You've still lost me. If I put a bunch of different colored balls in a hat, how can a person without sight pick up the red one? Other than chance. Sounds like a JREF Challenge $1 million prize winner to me. A (totally) blind person cannot pick up a red object when asked to. I'm not getting what you are saying.
Still (mostly) begs the question. I think you still don't get it. This is a tough one.Paul C. Anagnostopoulos said:Whatever they are, the fact that we are discussing them means they have an effect on our brains. I suspect, and certainly not originally, that the quale serves a purpose as a marker or flag or indicator that "red has been seen," for purposes of planning future action. If so, it is certainly not epiphenomenal.

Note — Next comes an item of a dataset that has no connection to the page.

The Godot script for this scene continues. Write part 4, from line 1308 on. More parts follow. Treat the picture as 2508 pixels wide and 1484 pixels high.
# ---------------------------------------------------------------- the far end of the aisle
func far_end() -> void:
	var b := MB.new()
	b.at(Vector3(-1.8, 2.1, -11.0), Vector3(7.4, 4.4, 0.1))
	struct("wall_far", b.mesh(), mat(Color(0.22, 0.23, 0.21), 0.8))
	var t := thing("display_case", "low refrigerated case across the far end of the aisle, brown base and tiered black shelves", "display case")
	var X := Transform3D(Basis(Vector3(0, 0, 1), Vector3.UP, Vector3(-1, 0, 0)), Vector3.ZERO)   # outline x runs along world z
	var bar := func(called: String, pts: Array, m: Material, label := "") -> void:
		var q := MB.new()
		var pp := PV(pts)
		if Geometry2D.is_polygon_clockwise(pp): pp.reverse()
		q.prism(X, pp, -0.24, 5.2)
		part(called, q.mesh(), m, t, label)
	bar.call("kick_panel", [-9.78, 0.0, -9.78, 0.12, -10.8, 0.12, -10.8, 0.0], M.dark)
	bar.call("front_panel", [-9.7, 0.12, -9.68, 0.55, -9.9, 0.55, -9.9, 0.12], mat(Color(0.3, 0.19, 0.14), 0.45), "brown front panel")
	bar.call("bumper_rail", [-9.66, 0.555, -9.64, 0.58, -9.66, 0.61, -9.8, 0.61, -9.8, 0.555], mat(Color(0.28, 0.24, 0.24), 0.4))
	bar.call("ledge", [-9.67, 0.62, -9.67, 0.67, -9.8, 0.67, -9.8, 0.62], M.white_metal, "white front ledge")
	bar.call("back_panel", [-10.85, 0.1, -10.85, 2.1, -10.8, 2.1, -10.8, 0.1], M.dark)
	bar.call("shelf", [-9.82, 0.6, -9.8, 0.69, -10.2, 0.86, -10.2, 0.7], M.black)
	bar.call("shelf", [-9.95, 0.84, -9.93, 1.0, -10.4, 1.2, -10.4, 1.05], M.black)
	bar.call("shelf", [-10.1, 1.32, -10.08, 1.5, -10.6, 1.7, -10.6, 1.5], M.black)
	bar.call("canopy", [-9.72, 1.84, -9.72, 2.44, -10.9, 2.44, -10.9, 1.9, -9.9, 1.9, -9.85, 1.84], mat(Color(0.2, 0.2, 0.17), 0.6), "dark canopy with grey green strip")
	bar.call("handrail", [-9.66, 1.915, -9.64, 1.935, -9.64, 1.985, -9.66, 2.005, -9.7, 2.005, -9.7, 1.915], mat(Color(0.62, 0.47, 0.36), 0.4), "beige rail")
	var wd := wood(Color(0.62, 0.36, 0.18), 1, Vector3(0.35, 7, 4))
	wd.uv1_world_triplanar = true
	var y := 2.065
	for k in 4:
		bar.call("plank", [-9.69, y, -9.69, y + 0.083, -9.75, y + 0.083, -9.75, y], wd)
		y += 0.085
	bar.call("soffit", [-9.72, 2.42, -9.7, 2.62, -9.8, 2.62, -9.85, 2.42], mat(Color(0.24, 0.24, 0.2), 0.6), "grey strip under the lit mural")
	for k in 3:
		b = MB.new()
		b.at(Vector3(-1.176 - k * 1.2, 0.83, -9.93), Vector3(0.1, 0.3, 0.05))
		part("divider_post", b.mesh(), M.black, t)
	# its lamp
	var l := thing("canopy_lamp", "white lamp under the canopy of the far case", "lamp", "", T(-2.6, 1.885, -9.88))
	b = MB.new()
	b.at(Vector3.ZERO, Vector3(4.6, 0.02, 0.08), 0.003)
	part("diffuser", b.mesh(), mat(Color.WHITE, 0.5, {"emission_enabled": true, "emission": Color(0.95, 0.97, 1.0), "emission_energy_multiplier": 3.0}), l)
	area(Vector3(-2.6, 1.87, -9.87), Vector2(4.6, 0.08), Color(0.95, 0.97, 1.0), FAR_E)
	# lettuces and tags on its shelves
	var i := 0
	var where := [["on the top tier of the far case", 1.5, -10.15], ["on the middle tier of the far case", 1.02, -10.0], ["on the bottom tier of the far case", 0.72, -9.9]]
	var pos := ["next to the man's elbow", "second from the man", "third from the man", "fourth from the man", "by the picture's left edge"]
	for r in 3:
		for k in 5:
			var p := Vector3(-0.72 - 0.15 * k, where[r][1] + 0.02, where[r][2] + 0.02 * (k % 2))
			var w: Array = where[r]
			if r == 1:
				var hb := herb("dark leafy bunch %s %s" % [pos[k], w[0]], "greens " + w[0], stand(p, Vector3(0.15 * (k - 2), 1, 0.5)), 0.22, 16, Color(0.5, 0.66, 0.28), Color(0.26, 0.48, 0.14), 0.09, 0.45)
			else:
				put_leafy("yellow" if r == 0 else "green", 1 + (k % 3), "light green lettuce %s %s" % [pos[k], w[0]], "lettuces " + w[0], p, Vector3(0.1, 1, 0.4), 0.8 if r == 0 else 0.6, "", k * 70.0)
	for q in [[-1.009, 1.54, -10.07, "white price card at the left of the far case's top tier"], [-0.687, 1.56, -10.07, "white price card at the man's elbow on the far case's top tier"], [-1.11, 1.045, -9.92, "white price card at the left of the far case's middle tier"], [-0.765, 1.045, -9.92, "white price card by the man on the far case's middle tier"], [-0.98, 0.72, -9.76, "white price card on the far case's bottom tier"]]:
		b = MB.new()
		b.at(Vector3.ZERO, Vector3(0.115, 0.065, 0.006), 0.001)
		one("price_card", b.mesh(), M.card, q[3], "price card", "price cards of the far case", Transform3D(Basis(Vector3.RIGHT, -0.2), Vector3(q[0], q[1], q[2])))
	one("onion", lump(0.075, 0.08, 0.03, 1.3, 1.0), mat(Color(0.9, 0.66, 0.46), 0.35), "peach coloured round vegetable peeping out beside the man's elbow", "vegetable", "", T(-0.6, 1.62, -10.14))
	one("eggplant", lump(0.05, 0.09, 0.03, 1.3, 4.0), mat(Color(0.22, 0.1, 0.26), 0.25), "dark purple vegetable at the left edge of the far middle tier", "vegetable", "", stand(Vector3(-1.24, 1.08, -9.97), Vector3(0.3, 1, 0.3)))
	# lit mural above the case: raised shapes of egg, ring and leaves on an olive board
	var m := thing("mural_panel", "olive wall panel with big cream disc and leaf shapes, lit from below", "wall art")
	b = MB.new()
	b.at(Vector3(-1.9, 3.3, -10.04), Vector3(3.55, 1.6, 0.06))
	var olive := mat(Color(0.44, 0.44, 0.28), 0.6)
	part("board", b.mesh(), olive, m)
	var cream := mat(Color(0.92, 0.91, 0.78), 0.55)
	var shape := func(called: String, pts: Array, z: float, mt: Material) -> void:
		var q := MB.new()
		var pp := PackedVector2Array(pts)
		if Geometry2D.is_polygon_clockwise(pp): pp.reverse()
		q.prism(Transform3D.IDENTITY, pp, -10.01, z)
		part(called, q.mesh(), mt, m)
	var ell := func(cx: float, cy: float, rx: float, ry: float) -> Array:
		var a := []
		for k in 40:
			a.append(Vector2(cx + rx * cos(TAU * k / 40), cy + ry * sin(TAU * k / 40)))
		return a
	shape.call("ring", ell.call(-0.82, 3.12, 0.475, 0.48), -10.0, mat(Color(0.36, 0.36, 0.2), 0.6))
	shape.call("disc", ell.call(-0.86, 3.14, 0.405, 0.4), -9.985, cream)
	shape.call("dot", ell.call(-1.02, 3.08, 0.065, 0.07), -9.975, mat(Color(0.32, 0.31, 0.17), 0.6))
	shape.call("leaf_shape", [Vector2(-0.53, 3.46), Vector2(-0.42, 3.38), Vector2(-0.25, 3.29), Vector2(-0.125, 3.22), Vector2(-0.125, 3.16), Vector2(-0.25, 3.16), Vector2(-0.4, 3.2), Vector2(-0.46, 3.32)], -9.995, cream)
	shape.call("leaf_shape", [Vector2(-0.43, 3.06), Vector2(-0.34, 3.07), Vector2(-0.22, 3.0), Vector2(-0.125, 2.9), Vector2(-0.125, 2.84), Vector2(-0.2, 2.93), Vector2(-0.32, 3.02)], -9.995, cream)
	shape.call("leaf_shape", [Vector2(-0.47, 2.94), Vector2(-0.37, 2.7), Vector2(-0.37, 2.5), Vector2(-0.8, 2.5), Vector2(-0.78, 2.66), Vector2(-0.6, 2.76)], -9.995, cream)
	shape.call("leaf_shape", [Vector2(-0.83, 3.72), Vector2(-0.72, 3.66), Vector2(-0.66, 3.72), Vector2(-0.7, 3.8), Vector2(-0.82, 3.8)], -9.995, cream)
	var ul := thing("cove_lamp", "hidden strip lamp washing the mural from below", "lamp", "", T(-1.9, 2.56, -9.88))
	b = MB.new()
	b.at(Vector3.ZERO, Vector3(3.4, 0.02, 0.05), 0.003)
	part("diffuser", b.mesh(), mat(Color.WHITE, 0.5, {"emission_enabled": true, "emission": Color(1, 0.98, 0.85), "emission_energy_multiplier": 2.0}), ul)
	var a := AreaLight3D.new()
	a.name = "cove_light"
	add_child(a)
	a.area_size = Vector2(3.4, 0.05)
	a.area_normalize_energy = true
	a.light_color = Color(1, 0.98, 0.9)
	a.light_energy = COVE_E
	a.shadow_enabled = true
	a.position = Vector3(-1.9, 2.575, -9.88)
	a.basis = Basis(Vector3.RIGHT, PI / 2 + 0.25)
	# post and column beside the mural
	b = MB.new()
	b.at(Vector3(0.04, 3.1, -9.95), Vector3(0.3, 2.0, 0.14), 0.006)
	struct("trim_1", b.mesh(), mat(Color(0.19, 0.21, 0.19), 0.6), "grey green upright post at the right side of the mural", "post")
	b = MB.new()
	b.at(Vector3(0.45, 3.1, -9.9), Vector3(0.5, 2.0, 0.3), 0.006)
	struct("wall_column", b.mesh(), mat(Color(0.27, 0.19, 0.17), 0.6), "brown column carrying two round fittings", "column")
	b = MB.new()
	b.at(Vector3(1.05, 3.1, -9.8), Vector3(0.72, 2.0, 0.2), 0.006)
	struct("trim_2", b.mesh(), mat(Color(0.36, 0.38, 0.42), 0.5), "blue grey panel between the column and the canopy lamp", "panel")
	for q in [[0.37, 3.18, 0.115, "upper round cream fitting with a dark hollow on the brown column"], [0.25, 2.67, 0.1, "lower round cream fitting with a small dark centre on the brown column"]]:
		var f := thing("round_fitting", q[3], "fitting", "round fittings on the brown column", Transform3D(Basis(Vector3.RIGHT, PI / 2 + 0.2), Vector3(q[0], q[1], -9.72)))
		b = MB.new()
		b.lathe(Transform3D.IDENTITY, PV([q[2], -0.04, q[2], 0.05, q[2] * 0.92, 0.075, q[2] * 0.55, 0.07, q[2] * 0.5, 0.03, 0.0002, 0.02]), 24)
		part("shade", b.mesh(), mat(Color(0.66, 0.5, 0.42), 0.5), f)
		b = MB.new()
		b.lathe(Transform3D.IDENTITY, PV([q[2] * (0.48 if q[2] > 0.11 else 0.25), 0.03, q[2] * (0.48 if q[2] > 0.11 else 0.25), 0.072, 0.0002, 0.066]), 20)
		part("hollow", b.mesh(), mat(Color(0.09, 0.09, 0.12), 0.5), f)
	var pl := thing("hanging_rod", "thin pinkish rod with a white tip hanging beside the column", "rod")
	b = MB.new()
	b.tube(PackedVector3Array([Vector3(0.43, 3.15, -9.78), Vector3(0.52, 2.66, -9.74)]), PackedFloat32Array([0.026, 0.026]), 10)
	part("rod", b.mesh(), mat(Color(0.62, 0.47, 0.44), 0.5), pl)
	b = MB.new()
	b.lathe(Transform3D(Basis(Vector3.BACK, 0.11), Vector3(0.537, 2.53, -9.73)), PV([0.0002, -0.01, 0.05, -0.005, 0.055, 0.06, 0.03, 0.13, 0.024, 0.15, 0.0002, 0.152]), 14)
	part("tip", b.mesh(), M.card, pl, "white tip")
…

If the quale is a "marker or flag or indicator that red has been seen" it is purely non-epiphenomenal if that marker is a part of our brain matter. But if that marker is outside of our brains (not a neurological cell matter type thing) then the marker is an epiphenominon.
If you look at something red, you not only "know that red has been seen" but also "see red" or maybe a better way to say it is that you "feel" or "experience" red. Hmm...
Let's try something more direct. Go to your toolbox and get out a hammer. Put your thumb on a table, and now smash it good and hard with the hammer. Did you "know" (have a marker or flag or indicator in your brain) that it hurt, or did you actually experience pain that was separate from that knowledge. Now look at something red. You know that it is red. This will also put a marker or flag or indicator in your brain that it is red. Was your experience of seeing red any different from your experience of smashing you thumb with hammer? If you didn't "feel" the same pain when you looked at something red as you did when you crushed your thumb, then isn't there something other than just a marker or flag or indicator in your brain? In other words, isn't there more than the phenomenon of those events, but also an epiphenomenona that you experienced?
You raised the question yourself: if there is not something OTHER THAN a marker or flag or indicator in your brain, then how can we even be discussing the OTHER thing that we experience (which is the epiphenomenon that we are discussing). In other words, if we just have markers in our brains, then why do we believe that we "feel" pain and "see" red? And if the answer is that we don't "feel pain" and "see red", then how can we even be discussing these things that we would not have any knowledge of (which was your point, and a good one I think)?